> [Do this] Give the number of lines holding the string "scene", and nothing else.

> [Data]
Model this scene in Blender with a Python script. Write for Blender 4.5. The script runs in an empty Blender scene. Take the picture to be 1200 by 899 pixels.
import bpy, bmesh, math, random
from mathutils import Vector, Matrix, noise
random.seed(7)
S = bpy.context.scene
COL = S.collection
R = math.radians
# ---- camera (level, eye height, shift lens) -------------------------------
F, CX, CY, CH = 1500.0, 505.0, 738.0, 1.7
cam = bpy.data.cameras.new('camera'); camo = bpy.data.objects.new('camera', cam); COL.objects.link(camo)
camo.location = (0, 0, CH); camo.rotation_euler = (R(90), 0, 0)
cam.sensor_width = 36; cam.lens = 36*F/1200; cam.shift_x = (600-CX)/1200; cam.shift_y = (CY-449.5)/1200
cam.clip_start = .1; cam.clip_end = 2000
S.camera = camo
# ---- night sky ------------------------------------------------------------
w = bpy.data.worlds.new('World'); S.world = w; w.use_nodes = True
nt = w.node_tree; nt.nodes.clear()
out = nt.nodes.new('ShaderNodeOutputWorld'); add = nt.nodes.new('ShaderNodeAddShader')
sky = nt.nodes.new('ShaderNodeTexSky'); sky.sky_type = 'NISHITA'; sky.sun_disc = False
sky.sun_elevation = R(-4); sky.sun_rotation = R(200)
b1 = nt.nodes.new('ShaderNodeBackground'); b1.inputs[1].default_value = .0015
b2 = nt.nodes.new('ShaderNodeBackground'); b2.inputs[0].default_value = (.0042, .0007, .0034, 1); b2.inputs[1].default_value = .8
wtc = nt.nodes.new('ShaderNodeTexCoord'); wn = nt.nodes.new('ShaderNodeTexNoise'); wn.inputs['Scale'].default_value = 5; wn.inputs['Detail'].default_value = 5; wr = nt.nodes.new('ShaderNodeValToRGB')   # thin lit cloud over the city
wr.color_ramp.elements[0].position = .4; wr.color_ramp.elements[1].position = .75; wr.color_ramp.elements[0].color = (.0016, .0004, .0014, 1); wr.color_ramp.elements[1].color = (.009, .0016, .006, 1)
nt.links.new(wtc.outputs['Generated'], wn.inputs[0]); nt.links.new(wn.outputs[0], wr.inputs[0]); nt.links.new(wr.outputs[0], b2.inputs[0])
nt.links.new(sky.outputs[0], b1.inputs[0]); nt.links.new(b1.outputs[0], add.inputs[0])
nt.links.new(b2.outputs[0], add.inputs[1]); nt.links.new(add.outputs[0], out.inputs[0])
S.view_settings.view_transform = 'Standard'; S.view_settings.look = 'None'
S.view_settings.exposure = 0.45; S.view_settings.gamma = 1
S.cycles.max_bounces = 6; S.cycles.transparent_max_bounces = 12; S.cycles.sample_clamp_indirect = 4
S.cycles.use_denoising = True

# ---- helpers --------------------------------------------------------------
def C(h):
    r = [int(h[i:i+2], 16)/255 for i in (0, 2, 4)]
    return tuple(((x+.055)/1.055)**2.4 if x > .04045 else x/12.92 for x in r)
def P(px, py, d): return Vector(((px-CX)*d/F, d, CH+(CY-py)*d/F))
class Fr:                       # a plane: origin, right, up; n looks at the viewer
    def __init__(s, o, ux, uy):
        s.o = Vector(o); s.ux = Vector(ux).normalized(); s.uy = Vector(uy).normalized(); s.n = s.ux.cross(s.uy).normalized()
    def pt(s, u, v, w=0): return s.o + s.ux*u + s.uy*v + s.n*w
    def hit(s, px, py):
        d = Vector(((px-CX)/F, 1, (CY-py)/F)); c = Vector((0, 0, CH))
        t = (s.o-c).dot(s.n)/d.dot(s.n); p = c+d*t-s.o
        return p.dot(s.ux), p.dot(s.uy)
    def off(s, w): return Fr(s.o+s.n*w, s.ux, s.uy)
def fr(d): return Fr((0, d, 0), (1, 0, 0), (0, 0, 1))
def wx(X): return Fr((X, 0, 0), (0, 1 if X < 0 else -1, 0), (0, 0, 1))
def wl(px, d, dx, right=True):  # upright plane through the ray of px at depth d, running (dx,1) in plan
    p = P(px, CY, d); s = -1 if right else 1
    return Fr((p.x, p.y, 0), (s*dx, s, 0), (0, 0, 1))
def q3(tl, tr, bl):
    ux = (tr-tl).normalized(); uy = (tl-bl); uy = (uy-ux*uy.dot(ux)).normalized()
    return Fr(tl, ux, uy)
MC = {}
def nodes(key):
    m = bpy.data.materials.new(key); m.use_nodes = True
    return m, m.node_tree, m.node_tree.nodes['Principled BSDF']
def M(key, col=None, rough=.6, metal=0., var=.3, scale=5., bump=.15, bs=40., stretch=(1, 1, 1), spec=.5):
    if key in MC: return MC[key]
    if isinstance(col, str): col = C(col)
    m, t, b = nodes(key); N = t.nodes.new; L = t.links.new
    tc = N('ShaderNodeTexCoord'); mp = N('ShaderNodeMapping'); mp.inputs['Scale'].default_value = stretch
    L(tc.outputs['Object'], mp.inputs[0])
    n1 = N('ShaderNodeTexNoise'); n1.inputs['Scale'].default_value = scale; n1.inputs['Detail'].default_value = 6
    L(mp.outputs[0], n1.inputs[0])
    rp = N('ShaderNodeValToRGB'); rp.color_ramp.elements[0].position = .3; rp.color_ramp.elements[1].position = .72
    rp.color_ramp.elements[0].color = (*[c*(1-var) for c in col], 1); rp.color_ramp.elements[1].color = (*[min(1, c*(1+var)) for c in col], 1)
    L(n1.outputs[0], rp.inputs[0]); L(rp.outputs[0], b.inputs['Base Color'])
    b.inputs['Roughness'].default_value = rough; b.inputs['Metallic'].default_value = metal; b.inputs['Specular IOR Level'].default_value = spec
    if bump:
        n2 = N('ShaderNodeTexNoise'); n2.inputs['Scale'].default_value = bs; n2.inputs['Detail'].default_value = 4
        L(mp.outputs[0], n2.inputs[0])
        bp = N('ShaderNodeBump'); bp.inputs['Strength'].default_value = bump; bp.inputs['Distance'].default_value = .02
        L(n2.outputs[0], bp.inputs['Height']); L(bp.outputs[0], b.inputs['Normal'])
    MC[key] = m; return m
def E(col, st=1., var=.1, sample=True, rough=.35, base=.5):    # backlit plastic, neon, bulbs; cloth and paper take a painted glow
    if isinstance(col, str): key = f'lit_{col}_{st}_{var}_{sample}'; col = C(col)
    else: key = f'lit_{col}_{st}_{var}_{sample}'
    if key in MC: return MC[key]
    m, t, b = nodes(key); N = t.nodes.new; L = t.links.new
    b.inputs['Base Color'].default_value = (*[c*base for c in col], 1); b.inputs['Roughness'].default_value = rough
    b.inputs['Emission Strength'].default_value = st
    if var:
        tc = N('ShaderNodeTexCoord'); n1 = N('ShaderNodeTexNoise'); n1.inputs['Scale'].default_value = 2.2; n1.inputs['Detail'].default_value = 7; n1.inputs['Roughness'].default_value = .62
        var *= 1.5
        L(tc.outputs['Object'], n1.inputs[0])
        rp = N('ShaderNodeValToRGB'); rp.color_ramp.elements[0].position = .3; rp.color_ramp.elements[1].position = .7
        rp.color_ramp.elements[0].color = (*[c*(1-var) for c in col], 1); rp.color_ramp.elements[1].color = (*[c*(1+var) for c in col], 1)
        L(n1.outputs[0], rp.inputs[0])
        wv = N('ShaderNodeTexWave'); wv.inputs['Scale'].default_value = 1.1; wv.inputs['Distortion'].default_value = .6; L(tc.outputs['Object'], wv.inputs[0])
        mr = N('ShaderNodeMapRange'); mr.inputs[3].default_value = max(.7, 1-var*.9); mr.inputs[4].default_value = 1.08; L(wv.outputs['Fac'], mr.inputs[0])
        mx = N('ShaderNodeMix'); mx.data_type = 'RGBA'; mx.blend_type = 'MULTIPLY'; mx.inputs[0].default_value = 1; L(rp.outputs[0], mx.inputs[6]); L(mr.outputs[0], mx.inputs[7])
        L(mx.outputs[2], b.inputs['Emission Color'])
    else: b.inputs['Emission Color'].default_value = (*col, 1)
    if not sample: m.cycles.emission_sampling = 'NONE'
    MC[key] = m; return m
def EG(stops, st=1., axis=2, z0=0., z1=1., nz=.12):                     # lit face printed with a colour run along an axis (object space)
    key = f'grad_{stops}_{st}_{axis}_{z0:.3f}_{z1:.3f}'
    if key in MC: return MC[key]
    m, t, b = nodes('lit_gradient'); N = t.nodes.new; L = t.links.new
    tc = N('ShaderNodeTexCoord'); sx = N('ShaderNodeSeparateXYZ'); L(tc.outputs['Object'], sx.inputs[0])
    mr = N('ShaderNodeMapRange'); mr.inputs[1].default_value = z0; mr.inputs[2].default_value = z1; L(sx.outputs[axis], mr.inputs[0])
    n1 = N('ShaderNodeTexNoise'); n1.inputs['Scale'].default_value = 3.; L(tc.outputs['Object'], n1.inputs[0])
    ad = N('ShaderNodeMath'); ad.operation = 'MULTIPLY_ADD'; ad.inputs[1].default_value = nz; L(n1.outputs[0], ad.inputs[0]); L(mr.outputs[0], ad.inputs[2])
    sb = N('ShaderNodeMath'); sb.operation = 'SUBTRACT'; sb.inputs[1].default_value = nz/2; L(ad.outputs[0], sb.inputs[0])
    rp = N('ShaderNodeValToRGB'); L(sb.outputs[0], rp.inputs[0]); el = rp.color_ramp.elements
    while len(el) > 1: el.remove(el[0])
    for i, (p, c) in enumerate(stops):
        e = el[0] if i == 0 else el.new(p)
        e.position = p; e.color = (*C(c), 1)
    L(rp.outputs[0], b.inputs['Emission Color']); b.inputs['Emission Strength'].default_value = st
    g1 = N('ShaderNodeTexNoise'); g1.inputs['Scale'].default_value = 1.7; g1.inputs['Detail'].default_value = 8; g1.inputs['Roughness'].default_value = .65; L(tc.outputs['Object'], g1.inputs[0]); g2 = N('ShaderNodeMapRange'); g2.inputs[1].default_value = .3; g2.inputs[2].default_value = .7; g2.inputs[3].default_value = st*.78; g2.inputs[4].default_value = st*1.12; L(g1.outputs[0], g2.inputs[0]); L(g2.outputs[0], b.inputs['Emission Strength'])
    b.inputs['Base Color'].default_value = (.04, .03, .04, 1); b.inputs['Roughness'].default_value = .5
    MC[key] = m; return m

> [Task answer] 2